📨 Issue #1 — "The Sun Is But a Morning Star"
Sunday, May 24, 2026 • Theme: BEGINNINGS • The very first issue of The Mir's weekly email, preserved here exactly as it went out.
🌅 The Opening Thought
Dear friend — welcome to the very first issue of this little letter. It feels right that the first theme chose itself: beginnings. Because here we are, you and us, at the start of something, and neither of us knows exactly where it goes. That's what a beginning is: a door you open before you can see the whole room.
Most of us are harder on our beginnings than we'd ever be on a friend's. We want to start things impressively — the first page of the new journal in perfect handwriting, the first week of the new habit flawless — and when the start comes out wobbly, we take it as evidence we shouldn't have started at all. But look around: nothing in nature begins impressively. The mightiest oak begins as something a squirrel forgets. Dawn begins as the faintest gray suggestion at the edge of a dark sky. Beginnings are supposed to be small. Small is what beginnings are for.
And here is the gentler secret: you are not granted one beginning per project, per year, or per lifetime. Mornings keep arriving — roughly one per day, in our experience — and every one of them is a fresh page whether or not yesterday's page went well. The week ahead of you contains seven of them. You don't have to earn them. You just have to notice when one is handed to you.
So this week, we're not asking you to transform anything. We're only asking you to begin one small thing, badly if necessary, and to be as kind to your wobbly start as you would be to a friend's. The room behind the door is bigger than it looks from here.
💬 Three Good Quotes
📖 One Small Story: Ruth's First Breakfast
Ruth was sixty-two when the moving truck pulled away and left her standing in the driveway of a small house in a town where she knew exactly no one. The move had made sense on paper — closer to her daughter, smaller yard, gentler winters — but paper doesn't tell you how loud an unfamiliar house is at night, all its creaks in the wrong places. She unpacked one box, gave up, and went to bed early in a bedroom that didn't feel like hers.
In the morning she made herself do the bravest thing she could think of, which was to eat breakfast in public. There was a diner four blocks away with a hand-painted sign and a bell over the door. She took a booth by the window, ordered eggs and rye toast, and spread out the local paper like a woman who absolutely was not about to cry over a classifieds section.
The waitress — younger than Ruth's daughter, hair in a pencil-stabbed bun — refilled her coffee without being asked. "New to town?" she said. Ruth admitted she was; as of yesterday, in fact. The waitress nodded like this was excellent news. "Best seat in the house, the one you picked. Sun comes through that window all morning."
The eggs were fine. The toast was better. When Ruth went to pay, she found writing on the check, under the total, in quick ballpoint: "Welcome home. Breakfast's better with company — I'm here Tuesdays through Saturdays. — Deb."

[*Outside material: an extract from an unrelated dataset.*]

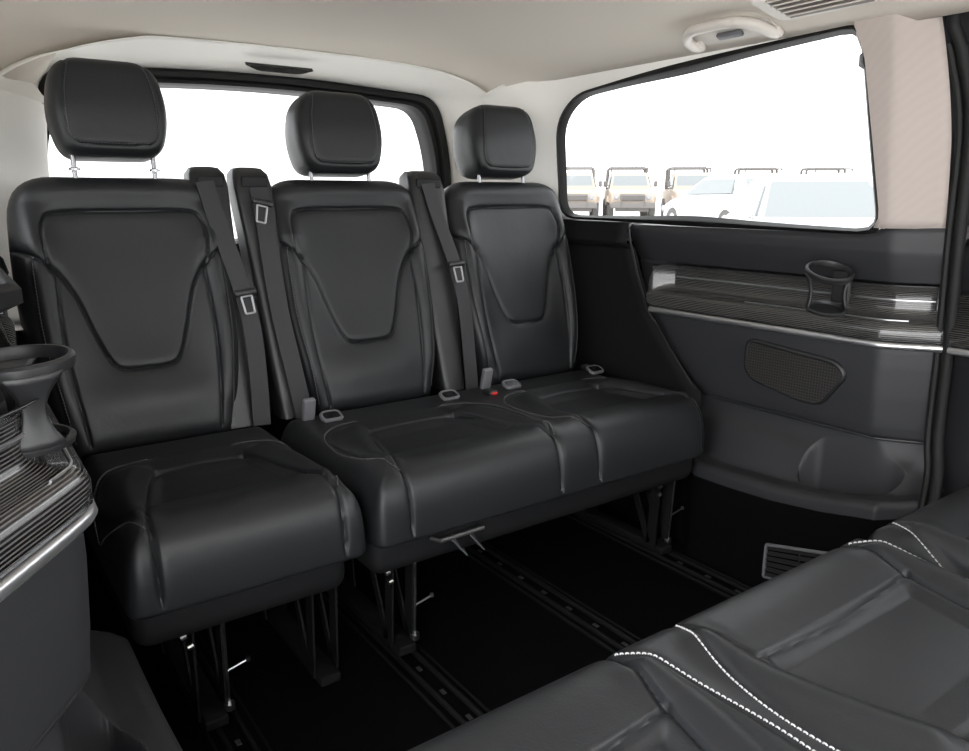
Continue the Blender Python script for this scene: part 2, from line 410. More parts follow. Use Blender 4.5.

Ruth kept that check. It's taped inside her kitchen cabinet now, gone soft at the creases. She eats at the diner every Tuesday, and last month, when a bewildered young couple came in with moving-dust still on their shoes, it was Ruth who leaned over from the sunny booth and told them they'd picked the best seat in the house.
A beginning doesn't need much. Four blocks, a booth, one sentence from a stranger. That can be enough to turn a strange town into home — eventually, and then, in the way of these things, into somebody else's welcome.
🕯 The Candle Corner
There is a reason we light candles at beginnings — birthdays, ceremonies, first nights in new houses. A struck match is the smallest possible fresh start: one moment there is no flame anywhere, and the next moment there is. Nothing gradual about it. Every candle is a little lesson that things can simply begin.
This week, mark one beginning with a flame. It doesn't have to be grand — the first page of a journal, the first evening of a new week, the first night the boxes are unpacked. Light the candle, say (out loud, if nobody's judging) what you're beginning, and let it burn while you take the first small step.
If you'd like a candle made for exactly this, our New Beginnings Taper Set was poured with fresh starts in mind — two slender tapers, because beginnings are better witnessed in pairs. But truly, any stub from the kitchen drawer carries the same lesson.
🌱 This Week's Practice: Begin One Small Thing
Before next Sunday, begin exactly one thing you've been circling. Here's the gentle method:
- Pick the smallest true version. Not "get in shape" — one walk around the block. Not "reconnect with everyone" — one letter to one person. Shrink it until it stops being scary.
- Give it a beginning moment. A time, a chair, a lit candle. Beginnings like a little ceremony; it tells the heart something is starting.
- Do it badly on purpose. Wobbly first steps are the only kind there are. Perfection is not invited this week.
- Write one line about it afterward. Just one: "Today I began ___." You'd be surprised how good that sentence feels in your own handwriting.
That's all. One small door, opened. We'll be back next Sunday — and that's a promise we intend to keep for a very long time.